I'm not saying that these (multiple workshops) are bad ideas. But here
is the reality.
The next MedInfo is three years away. People have heard about openEHR
for more than a decade. They want to see it work.
I see us right now having trouble focusing on an interoperability
demonstration.
With (probably) more than 1000 members in the openEHR community and a
large percentage of them healthcare providers. I want to ask you to
support Tony Shannon and simply spend one hour writing down on the wiki
(basically what you do everyday) a path for these two (or some other two
use cases. How difficult can that be? You experience it every working
day.
Then and ONLY THEN can the informaticians, analysts and developers
select the archetypes and develop a plan for the demonstration.
Otherwise we spend more time and money showing slides and telling people
what we can do without actually proving it......kind of sounds like
another crowd that I personally chose not to be associated with.
I have not had time to follow the details in this thread, but I endorse Tim’s view on this - put some working software together. There are now many organisations with running openEHR solutions / systems of one kind or another. It is just a question of agreeing some data to share according to one or more scenarios. I don’t believe it will be difficult to do this in time for the conference.
Hello!
Having been through the "Workshop with live software showcases"
organisation at this year's IHE Connectathon in Vienna let me share some
of my experiences as an organiser:
- It adds a lot of spice to the presentations if you can actually show
off live what you are talking about. "Powerpoint fatigue" much reduced.
Credibility suddenly given.
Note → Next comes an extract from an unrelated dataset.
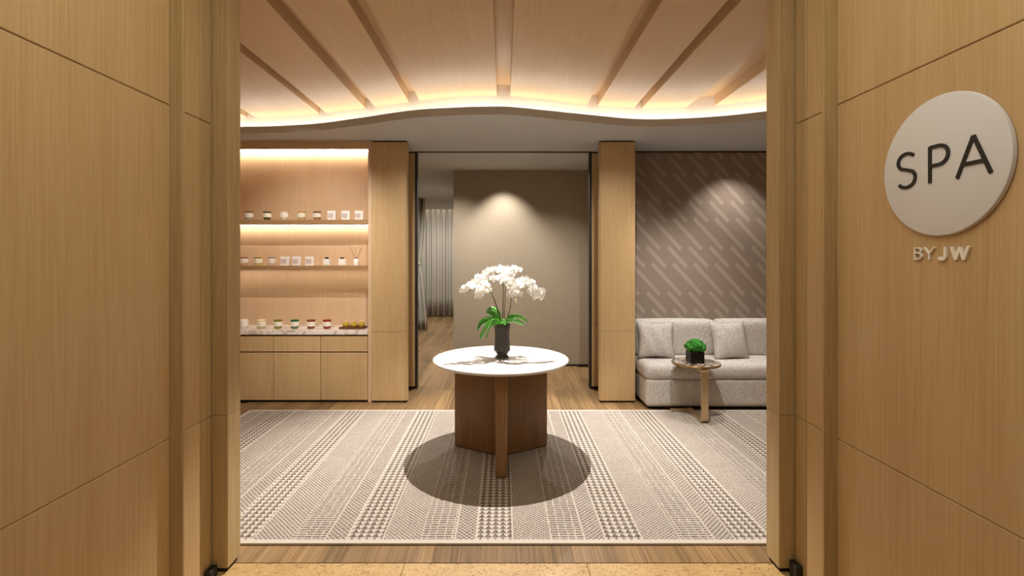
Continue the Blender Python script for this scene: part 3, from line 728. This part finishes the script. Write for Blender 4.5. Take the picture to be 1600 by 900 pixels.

Audience wakes up asks questions and gets
involved.
- It adds a lot of complexity to the organisation and to those
presenting. You need rehearsals weeks before the event and / or a very
confident and proven group of people / companies so that you can rely on
it happening without crashes. You do not want "Oh I just need to set the
IP address right here" in the middle of a presentation
- Consider the infrastructure and the number of people you need! You
will need routers, live broadband internet, multiple screen projection,
... we had to truck in tons (!) of equipment. There were about 6 highly
battle proven software development veterans on the stage and it took a
lot of time for them to get organised and prepare the event.